The CSFB study doesn't point to sunnier times ahead swissinfo.ch

The Swiss economy is set to recover gradually against a background of low inflation, according to researchers at the investment bank, Credit Suisse First Boston.

They are predicting real GDP growth of 1.1 per cent in 2003, increasing to 1.8 per cent in 2004. Inflation is predicted to stand at one per cent next year.

The figures are in line with those issued last month by the State Secretariat for Economic Affairs (Seco), which cut its growth forecast for 2003 from 1.7 per cent to one per cent.

Presenting the results of its study in Zurich on Tuesday, CSFB said that economic recovery would follow a period of underperformance against member states of the European Union.

“In 2003, we believe that growth is only going to pick up gradually, which means that it is still likely to underperform EU growth,” Nannette Hechler-Fayd’herbe, head of Swiss Fixed Income Research at CSFB, told swissinfo.

“However, in 2004, we believe that the flexible structures of the Swiss economy will allow it to grow to close the gap with the EU and to grow at 1.8 per cent, which is very close to our forecast for the EU,” she said.

But CSFB warned that changes in geo-political events and Swiss consumer spending could affect their prognosis.

“The unemployment rate is much lower [in Switzerland] than in the European Union, so one could have expected that private consumption would have held up better,” Hechler-Fayd’herbe said.

“However, we have been disappointed and we certainly see an area of weakness in the fact that unemployment will continue to rise and will continue to weigh on consumer confidence in Switzerland,” she added.

No deflation

The study, “Swiss Strategy and Relative Value”, says that Switzerland is not on the brink of deflation at present – deflation being defined as a period of generally falling prices.

Inflation is expected to be at one per cent or below for a prolonged period.

However, there are sectors that are not competitive and in which price levels are significantly higher than in neighbouring European countries.

Good examples, points out CSFB, include rents, meat, health services, transport services, restaurants and hotels, books and journals.

“While we do not expect Switzerland to slide into a deflationary spiral in the coming months, we expect increasing pressure to adjust prices in a number of sectors of the Swiss economy to converge more with European levels,” commented Hechler-Fayd’herbe.

Opposition to reform

However, she expects the process to be gradual as there is likely to be opposition to reform and restructuring from the more left-wing political parties and lobbying groups.

The study predicts the Swiss franc will depreciate somewhat against the euro, although it says that this should not be viewed as the beginning of a sustained underlying weakness.

“The Swiss franc is currently still on the overvalued side with respect to the euro and we therefore expect the franc on trend to correct to what we believe is the fair value, namely SFr1.49 against the euro,” Hechler-Fayd’herbe told swissinfo.

“Against the dollar on the contrary, the Swiss franc and the euro should continue to appreciate.
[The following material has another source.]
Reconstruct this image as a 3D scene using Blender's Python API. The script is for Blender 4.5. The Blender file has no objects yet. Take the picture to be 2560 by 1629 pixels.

Certainly there are some backflows from the US into Europe as far as direct investment and portfolio investment is concerned,” she added.

Political upheaval

The study also touches on next year’s parliamentary elections in Switzerland, questioning whether they will signal the beginning of the end for the so-called “Magic Formula” and political consensus.

Under the Magic Formula, drawn up in 1959, the seven-member Swiss cabinet is comprised of two Social Democrats, two members of the Radical Party, two from the Christian Democratic Party and one from the Swiss People’s Party.

The People’s Party is demanding a second cabinet seat after winning the biggest share of the popular vote in the 1999 general election.

It argues that the Magic Formula – designed to share out cabinet posts in a way that mirrors the linguistic and political landscape of Switzerland – has become undemocratic because it doesn’t represent electoral strength of the People’s Party.

“If Switzerland were to move from its broad coalition government to a majority government versus an opposition model, similar to other countries in Europe, this historical development would probably weigh on the Swiss franc,” commented Hechler-Fayd’herbe.

swissinfo, Robert Brookes in Zurich

CSFB sees zero economic growth this year, 1.1 per cent in 2003 and 1.8 per cent in 2004.
The bank believes inflation will stand at one per cent next year and in 2004.
The study forecasts a return by the Swiss franc to its “fair value”, just under SFr1.50 against the euro.